— Task description —
Reproduce each line bearing the word "scene".

— Recorded information —
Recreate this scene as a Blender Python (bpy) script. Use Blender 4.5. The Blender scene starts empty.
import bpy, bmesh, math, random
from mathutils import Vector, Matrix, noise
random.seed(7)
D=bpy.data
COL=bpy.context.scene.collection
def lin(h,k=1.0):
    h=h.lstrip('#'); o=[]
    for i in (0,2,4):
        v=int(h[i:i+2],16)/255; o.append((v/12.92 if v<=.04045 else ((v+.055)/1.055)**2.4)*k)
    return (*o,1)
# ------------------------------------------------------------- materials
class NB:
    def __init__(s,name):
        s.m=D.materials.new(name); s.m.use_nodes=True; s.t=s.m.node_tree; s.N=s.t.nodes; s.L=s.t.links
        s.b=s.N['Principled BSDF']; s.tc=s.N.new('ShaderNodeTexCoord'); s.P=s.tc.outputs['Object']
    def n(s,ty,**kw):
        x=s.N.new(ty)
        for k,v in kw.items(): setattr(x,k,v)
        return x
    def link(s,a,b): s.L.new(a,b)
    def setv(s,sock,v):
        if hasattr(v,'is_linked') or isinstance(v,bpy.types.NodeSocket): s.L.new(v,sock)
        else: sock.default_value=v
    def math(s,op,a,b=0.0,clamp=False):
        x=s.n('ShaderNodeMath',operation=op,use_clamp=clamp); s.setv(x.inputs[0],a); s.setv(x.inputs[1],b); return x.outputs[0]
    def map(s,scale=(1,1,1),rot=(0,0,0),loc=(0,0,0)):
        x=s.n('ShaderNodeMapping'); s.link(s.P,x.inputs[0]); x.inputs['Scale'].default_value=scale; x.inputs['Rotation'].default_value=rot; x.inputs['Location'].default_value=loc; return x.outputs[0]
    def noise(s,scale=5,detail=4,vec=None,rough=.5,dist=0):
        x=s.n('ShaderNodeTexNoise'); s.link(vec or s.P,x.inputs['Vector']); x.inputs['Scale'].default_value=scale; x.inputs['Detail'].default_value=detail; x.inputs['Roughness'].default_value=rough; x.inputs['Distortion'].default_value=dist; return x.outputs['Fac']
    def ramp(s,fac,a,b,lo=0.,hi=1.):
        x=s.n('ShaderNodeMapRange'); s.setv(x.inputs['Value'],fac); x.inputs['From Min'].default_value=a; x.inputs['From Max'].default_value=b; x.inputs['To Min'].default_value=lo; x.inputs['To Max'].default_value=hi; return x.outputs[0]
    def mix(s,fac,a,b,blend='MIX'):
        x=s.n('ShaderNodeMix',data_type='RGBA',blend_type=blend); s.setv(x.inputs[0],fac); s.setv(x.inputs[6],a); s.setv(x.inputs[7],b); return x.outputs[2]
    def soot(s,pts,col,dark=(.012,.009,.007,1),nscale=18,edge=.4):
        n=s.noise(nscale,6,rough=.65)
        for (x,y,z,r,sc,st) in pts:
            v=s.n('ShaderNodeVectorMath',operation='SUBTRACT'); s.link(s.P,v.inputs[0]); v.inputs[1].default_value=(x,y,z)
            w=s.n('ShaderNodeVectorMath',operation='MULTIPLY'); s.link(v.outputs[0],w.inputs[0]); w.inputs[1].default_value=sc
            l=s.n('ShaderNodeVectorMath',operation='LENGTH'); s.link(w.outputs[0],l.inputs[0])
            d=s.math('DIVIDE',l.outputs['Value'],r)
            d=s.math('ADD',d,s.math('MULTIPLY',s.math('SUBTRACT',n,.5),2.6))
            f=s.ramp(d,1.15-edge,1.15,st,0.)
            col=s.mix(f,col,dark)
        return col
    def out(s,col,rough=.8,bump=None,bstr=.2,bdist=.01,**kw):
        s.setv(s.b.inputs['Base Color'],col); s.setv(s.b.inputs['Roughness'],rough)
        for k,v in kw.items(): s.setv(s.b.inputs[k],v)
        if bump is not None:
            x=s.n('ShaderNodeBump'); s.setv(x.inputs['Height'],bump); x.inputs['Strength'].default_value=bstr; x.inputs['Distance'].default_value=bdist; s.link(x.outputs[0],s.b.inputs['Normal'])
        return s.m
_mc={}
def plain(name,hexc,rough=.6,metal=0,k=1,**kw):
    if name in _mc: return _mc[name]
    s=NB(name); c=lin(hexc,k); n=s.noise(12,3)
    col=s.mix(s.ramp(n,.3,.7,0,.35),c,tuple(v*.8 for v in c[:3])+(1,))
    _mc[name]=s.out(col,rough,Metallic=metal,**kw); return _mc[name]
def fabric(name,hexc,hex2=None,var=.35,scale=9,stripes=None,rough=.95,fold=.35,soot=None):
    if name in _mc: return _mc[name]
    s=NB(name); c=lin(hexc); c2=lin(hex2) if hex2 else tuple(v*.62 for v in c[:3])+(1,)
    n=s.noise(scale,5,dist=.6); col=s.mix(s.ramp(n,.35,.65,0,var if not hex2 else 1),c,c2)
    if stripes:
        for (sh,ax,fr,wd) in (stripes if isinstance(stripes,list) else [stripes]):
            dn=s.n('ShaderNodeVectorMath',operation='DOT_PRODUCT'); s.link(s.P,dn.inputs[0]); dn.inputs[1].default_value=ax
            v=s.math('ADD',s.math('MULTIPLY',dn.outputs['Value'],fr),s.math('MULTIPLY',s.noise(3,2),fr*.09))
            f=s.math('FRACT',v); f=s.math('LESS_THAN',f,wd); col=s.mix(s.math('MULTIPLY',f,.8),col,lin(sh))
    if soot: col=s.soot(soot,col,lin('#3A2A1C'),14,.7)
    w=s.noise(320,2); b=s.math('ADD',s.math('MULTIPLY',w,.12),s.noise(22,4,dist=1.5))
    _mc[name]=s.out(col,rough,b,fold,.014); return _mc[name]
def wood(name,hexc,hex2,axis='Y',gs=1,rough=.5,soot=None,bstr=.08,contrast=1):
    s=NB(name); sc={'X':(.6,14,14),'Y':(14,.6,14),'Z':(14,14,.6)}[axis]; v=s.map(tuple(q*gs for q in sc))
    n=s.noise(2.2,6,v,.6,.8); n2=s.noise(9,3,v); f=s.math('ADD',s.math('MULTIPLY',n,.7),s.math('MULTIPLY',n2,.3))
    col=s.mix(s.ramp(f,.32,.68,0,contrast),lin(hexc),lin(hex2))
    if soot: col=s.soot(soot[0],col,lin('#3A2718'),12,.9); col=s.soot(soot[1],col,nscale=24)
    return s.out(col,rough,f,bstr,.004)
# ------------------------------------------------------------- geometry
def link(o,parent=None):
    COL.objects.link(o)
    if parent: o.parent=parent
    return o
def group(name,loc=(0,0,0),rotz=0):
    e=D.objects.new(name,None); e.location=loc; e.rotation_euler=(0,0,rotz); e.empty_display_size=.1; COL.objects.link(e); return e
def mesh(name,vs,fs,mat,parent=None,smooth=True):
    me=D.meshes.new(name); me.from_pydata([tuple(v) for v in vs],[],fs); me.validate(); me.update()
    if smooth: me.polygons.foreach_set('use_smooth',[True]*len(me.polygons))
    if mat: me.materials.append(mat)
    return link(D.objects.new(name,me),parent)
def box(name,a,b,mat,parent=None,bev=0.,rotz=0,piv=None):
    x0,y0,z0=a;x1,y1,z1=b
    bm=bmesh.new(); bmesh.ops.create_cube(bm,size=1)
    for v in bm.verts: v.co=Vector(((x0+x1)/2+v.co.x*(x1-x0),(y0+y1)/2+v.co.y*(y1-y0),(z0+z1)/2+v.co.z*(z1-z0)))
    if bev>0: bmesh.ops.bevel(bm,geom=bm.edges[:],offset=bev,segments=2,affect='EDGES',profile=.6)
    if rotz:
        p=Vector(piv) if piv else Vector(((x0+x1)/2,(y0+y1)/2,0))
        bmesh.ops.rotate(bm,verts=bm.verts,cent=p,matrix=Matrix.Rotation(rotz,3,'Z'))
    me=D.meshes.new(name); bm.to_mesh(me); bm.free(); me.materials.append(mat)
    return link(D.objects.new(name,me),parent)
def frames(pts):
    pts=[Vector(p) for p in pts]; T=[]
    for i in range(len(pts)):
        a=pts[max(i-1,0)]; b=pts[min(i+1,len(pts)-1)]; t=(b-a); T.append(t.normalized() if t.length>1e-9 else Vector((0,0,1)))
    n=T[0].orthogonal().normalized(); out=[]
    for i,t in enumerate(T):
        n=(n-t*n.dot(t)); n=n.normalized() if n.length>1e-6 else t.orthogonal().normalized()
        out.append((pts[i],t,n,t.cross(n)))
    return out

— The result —
Recreate this scene as a Blender Python (bpy) script. Use Blender 4.5. The Blender scene starts empty.
COL=bpy.context.scene.collection